After seeing two back-to-back film trailers that utterly desecrated the entire idea of ancient Greece, in my seething fury at Hollywood, I was re-reading and re-writing my Trojan War book. When I got to the part about Achilles killing Thersites and being sent to Lesbos, where Odysseus would perform the purification rite to cleanse him of the homicide, I started wondering what happened when they were there other than the purification rite. I started imagining a dialog between them, as Odysseus kept getting Achilles more and more drunk, mostly for the laughs. (This dialog ended up being a large part of the prologue of book one.) When I knew I had to write the project was when I started wondering what the two girls would name their daughters (who in my initial imagination were just going to run off to be Amazons) and as soon as I decided the daughter of Achilles would be called Atalanta, I knew I had to write their story in full. (Naming her Atalanta was actually an inside joke to my Trojan War book: when Thetis took the nine-or-so-years-old Achilles to Scyros to disguise him as a girl, he suggested that his girl name should be Atalanta, which of course Thetis rejected.)
So, that’s the end of the questions. Since I’m just borrowing the questions and wasn’t strictly speaking tagged (she just left an open “anyone reading this” kind of tag) I’m not gonna tag anyone else. ‘Cause weird.
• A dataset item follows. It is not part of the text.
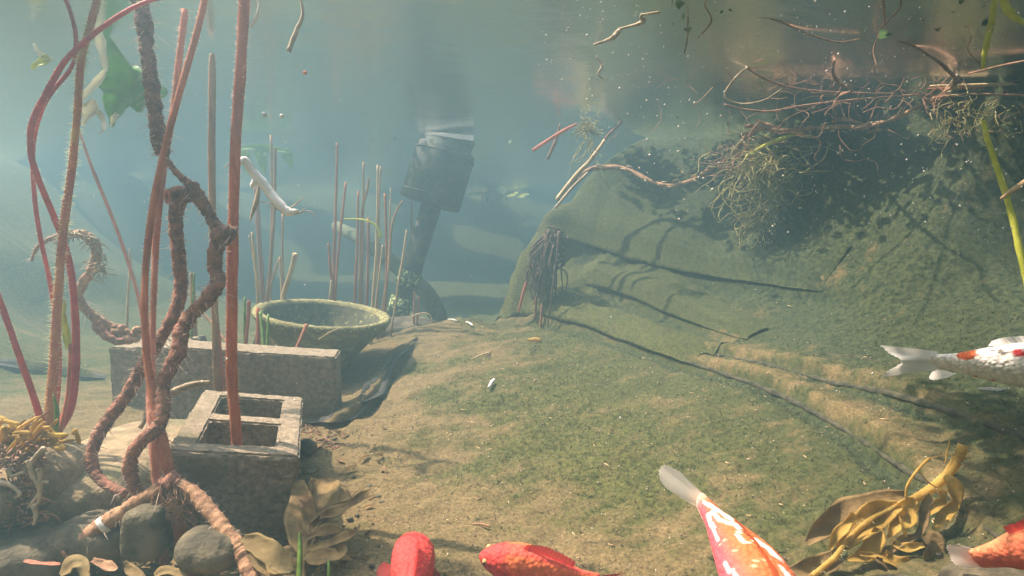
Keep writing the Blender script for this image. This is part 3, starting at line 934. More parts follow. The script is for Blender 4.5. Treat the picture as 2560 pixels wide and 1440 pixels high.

Anyway, for those unfamiliar with me talking about these books, I want to point out that this is the first time the heroines’ names appear on my blog. (Well, in connection with these characters, anyway. The names show up in talking about the original mythical characters for whom these characters are named.) I’m not sure if using their names like this is proof that any hope of publishing has disappeared, or if this means I actually secretly still think it’ll someday be publishable and I’m subconsciously trying to raise interest.
Ugh, this turned out way too long. (Took like two hours!) Why do I always think long things are going to be short?